China Super League | Football pioneer calls for rational signings to avoid bubble

CMC Holdings Co. Chairman Li Ruigang

Days after China abruptly began scrutinizing the recruitment of foreign players into the country’s dominant Super League, one of the most influential men in Chinese football cautioned the industry not to overreact to the rules by turning their backs on overseas athletes altogether.

“I don’t hope things suddenly move to another extreme,” CMC Holdings Co. Chairman Li Ruigang, whose firm backed the record USD1.2 billion purchase of the Super League’s broadcasting rights, said in an interview at the World Economic Forum in Davos, Switzerland. “China needs international talents to bring skills, boost the ratings, popularity of the games, make the games more attractive.”

Chinese teams, backed by the country’s rich, have shaken up the global market for soccer talent by bidding up contracts. The Shanghai Shenua team reportedly agreed to pay 32-year-old Carlos Tevez 40 million euros ($42 million) a season, making him the world’s best-paid soccer player even though he’s nearing the end of his playing career. That news came shortly after another of the city’s clubs paid London’s Chelsea a fee of $75 million to bring over Brazilian reserve midfielder, Oscar.

Outside of China, teams have complained about how such deals are inflating the market for talent, and last month, the Communist Party’s flagship People’s Daily newspaper chimed in with an editorial pointing out that 80 percent of the 4.1 billion yuan spent by the country’s top division teams last season went toward foreign coaches and players.

Then came Jan. 5, when China’s Sports General Administration announced it would “regulate and restrain high-priced signings, and make reasonable restrictions on players’ high incomes.” In response, Super League officials announced clubs would be limited to playing three foreign players, down from four previously.

Also under the new regulations, the league scrapped the rights for teams to use a player from Asia in addition to the overseas quota. Teams must also now field at least one player under the age of 23.

Shanghai SIPG coach Andre Villas Boas, whose team was among the most active in the transfer window, balked at the new rules as they’ve disrupted preparation for the new season.

“Such a huge change shouldn’t be announced about a month before the new season,” Villas-Boas said during a press conference at his team’s training camp in Qatar. “Most of the clubs’ team-building plans have been in accordance with the previous rules. That’s when everyone gets caught off guard.”

As to Li, he called for a more balanced approach to scouting foreign talent.

“I think China’s soccer market should be more thoughtful and sophisticated. Buying talents at such high price is not reasonable,” Li said. “It’s not good for local soccer market or the global market. It disrupts the pricing.”

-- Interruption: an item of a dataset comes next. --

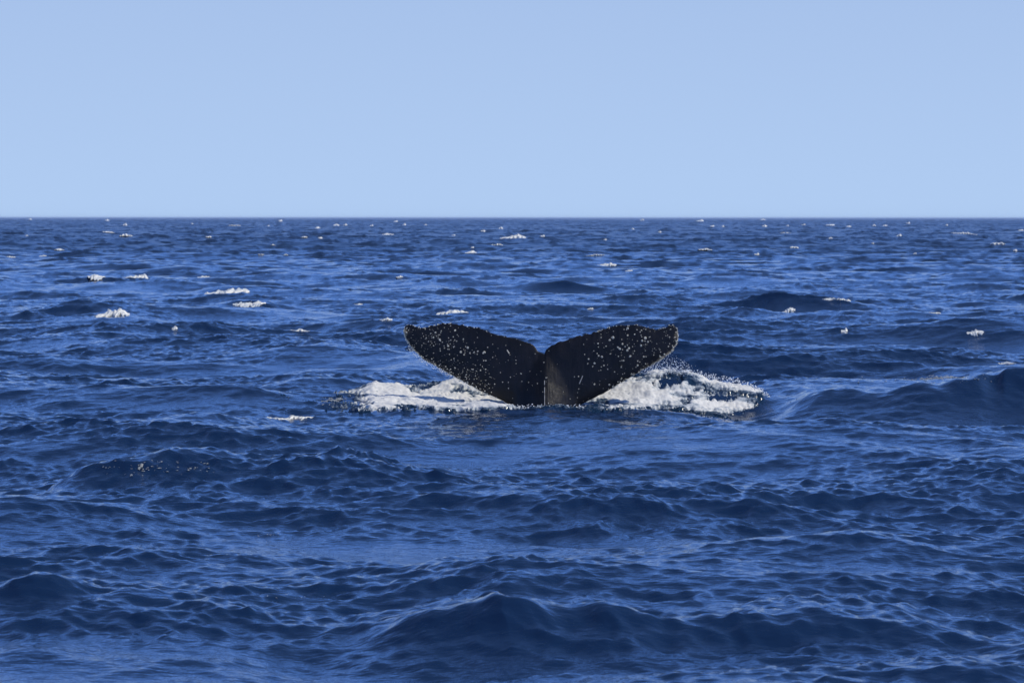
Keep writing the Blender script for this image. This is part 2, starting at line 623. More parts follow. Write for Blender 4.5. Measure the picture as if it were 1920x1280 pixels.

CMC Holdings, an affiliate of China Media Capital, last year paid 8 billion yuan ($1.2 billion) for five years of domestic television rights to Chinese  football, or 100 times the league’s previous 80 million yuan-
per-season agreement. The company also lead a group that spent $400 million to buy a 13 percent stake in Manchester City, a few months after President Xi Jinping visited the English Premier League club in 2015.